La cura non è riuscita. Non è bastato un lungo ritiro ad Appiano Gentile, con un piccolo spicchio di un pomeriggio libero, per ridare alla squadra il volto di sei partite fa. Il momento è nero e lo si è intuito anche dall'ultimo voltafaccia della dea bendata, allorché Miranda è andato ko nell'immediato pre-partita di Inter-Napoli. Parziale consolazione: non sarebbe probabilmente cambiato molto nemmeno con il brasiliano in campo, perché il centrale era in un periodo nero e perché i problemi sono talmente grandi da non poter essere legati ad una semplice assenza. Per raggiungere risultati all'altezza dei proclami vittoriosi della proprietà servirebbe, più di tutto, una fiducia oggi assente nella quasi totalità dei giocatori e nel tecnico. Sei gare senza vittorie, dopo quattro mesi di proficuo lavoro, hanno stroncato la truppa.

Lungi dal sottoscritto, tra queste righe, prendersela in primis con Stefano Pioli. E' giusto sottolineare alcune mancanze, il fatto che non sia riuscito a dare una scossa al primo vero momento di difficoltà, così come scarni sono stati i cambiamenti provati per mutare rotta. Difficile però gettare per primo dalla torre un tecnico subentrato in una situazione che tutti conosciamo, a metà di una stagione in cui già le premesse sono state le più sbagliate possibili. Ben davanti di lui, in una classifica dei colpevoli, andrebbero inseriti nomi che vanno dalla cima (la società) alla base (i giocatori).

Ci permettiamo però in queste righe di dissentire dall'analisi fornita dopo Inter-Napoli. E' mancata ben più di “un po' di precisione”. E' mancata la voglia di giocare una partita diversa, soprattutto dopo lo svantaggio. Di fronte c'era il Napoli, formazione oggi lontana anni luce per tecnica, spirito di squadra, lavoro alle spalle. Ma questa sarebbe l'Inter e al fianco dei padroni di casa c'erano 60mila tifosi accorsi al Meazza nonostante una situazione di classifica indecorosa. E' sembrato quasi che si giocasse a... difendere lo svantaggio. La stessa sostituzione di Eder con Banega è sembrata più “conservativa” che non coraggiosa.

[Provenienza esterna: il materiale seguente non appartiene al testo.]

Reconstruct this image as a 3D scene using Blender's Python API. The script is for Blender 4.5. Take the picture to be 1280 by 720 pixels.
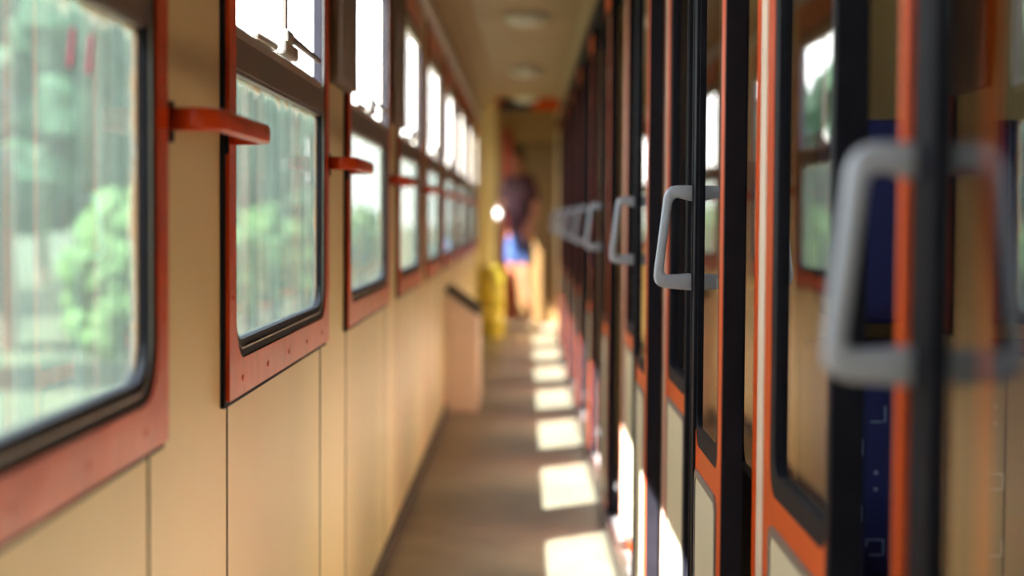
import bpy, bmesh, math, random
from mathutils import Vector, Matrix, Euler
random.seed(7)
C = bpy.context.scene.collection
PI = math.pi
for o in list(bpy.data.objects): bpy.data.objects.remove(o)

# ------------------------------------------------------------------ camera
CAMH = 1.18
F = 2100.0
cam_d = bpy.data.cameras.new('camera'); cam = bpy.data.objects.new('camera', cam_d); C.objects.link(cam)
cam.location = (0, 0, CAMH)
cam_d.sensor_width = 36.0
cam_d.lens = F/1280*36
cam_d.clip_start = 0.05; cam_d.clip_end = 600
yaw, pit, roll = math.atan(16/F), math.atan(88/F), math.radians(0.35)
cam.rotation_euler = (Matrix.Rotation(yaw, 3, 'Z') @ Matrix.Rotation(PI/2-pit, 3, 'X') @ Matrix.Rotation(roll, 3, 'Z')).to_euler()
cam_d.dof.use_dof = True
cam_d.dof.focus_distance = 3.05
cam_d.dof.aperture_fstop = 2.0
cam_d.dof.aperture_blades = 0
bpy.context.scene.camera = cam

# ------------------------------------------------------------------ world, sun, exposure
sc = bpy.context.scene
sc.view_settings.view_transform = 'Standard'
try: sc.view_settings.look = 'None'
except Exception: pass
sc.view_settings.gamma = 1.0
sc.view_settings.use_curve_mapping = False
sc.view_settings.exposure = 0.1
w = bpy.data.worlds.new('world'); sc.world = w; w.use_nodes = True
wn = w.node_tree.nodes; wl = w.node_tree.links
bg = wn['Background']; bg.inputs[1].default_value = 7.0
tc = wn.new('ShaderNodeTexCoord'); sep = wn.new('ShaderNodeSeparateXYZ'); rmp = wn.new('ShaderNodeValToRGB')
wl.new(tc.outputs['Generated'], sep.inputs[0]); wl.new(sep.outputs['Z'], rmp.inputs[0]); wl.new(rmp.outputs[0], bg.inputs[0])
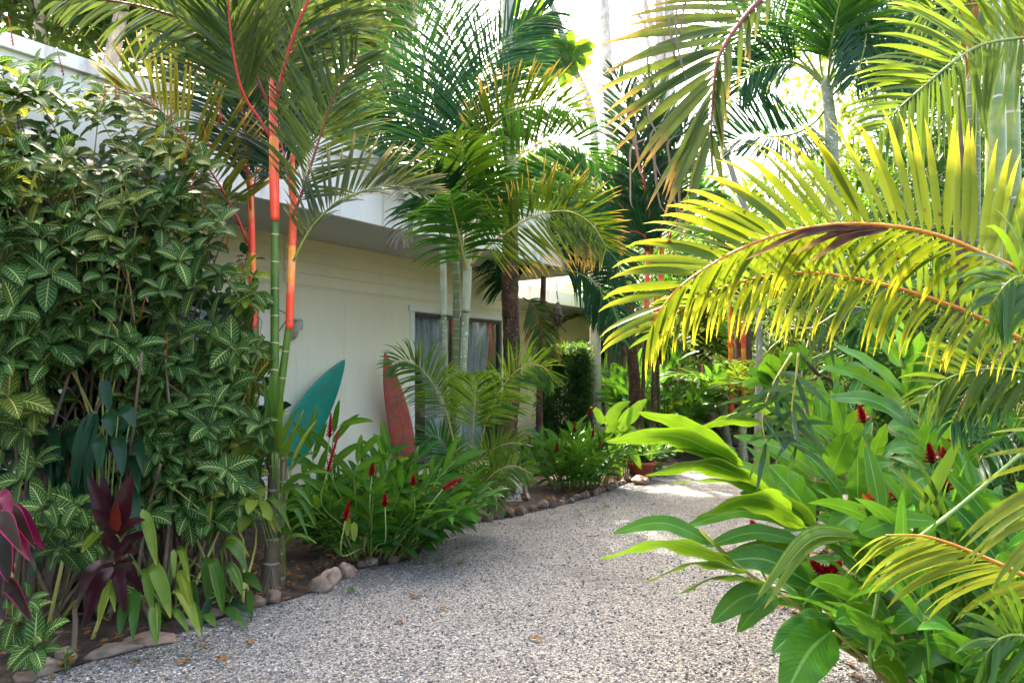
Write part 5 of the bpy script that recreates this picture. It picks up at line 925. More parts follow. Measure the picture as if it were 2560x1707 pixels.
# ------------------------------------------------------------------ right-hand palm behind
RY = 7.4
rp0 = P(*C7(580, 430), RY); rpb = rp0 * np.array([1, 1, 0])
rp = thing('areca_palm', 'slim pale trunked palm with dark arching fronds standing against the bright sky gap', 'palm', rpb)
stem(rp, 'trunk', C7, [(612, 1500), (606, 1000), (600, 700), (592, 540), (578, 420), (565, 370)], RY, [.085, .08, .078, .075, .07, .05], M['cane'], 14, 70)
for i, (pts, lf, L, dr, kk) in enumerate([
    ([(572, 400), (550, 300), (535, 150), (520, -20), (505, -200)], 'areca_dark', .8, .6, {}),
    ([(580, 400), (620, 260), (650, 120), (665, -60)], 'areca_dark', .8, .7, {}),
    ([(568, 400), (500, 330), (430, 285), (330, 285), (230, 330), (170, 420)], 'areca_dark', .55, .9, dict(t0=.35)),
    ([(590, 470), (520, 560), (430, 610), (320, 625), (200, 630), (110, 670)], 'areca_dark', .7, .1, dict(dih=.5, curl=.4, a0=85, roll=15)),
    ([(590, 420), (660, 250), (700, 120), (735, 60), (760, 120), (740, 260), (700, 380)], 'areca_dark', .62, 1.1, dict(t0=.4)),
    ([(575, 400), (480, 250), (400, 120), (330, 0), (280, -120)], 'areca', .8, .6, {}),
    ([(585, 410), (720, 230), (850, 100), (1000, 20), (1120, 30)], 'areca_dark', .7, .9, {}),
    ([(590, 450), (700, 340), (830, 290), (960, 330), (1040, 440)], 'areca_dark', .6, 1.0, {}),
    ([(575, 395), (440, 260), (280, 160), (120, 120), (-20, 160)], 'areca', .6, .8, dict(t0=.3)),
    ([(580, 395), (600, 200), (640, 0), (700, -160)], 'areca', .8, .7, {})]):
    k2 = dict(n=70, W=.023, a0=65, a1=28, t0=.25, r0=.016, droop=dr); k2.update(kk)
    F(rp, C7, pts, RY, RY + U(-.6, .5), lf, 'greenrachis', L, **k2)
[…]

Suning ha appena lanciato la campagna abbonamenti, tra poco meno di un mese si chiuderà il campionato e partiranno le grandi manovre del calciomercato. Servirà, da qui in poi, più lungimiranza rispetto a un'estate fa. I soldi servono solo nella misura in cui si sa bene come spenderli. Mai più operazioni da trenta milioni per Gabriel Barbosa, cui auguriamo di “farsi” in un futuro che oggi vediamo lontano, o da quaranta per Joao Mario, ad oggi emblema di come non basti una grande tecnica per essere un giocatore di vertice. Serve molto di più. Caratteristiche che non si imparano facilmente e che chi si occuperà del mercato dovrà obbligatoriamente trovare nei futuri innesti.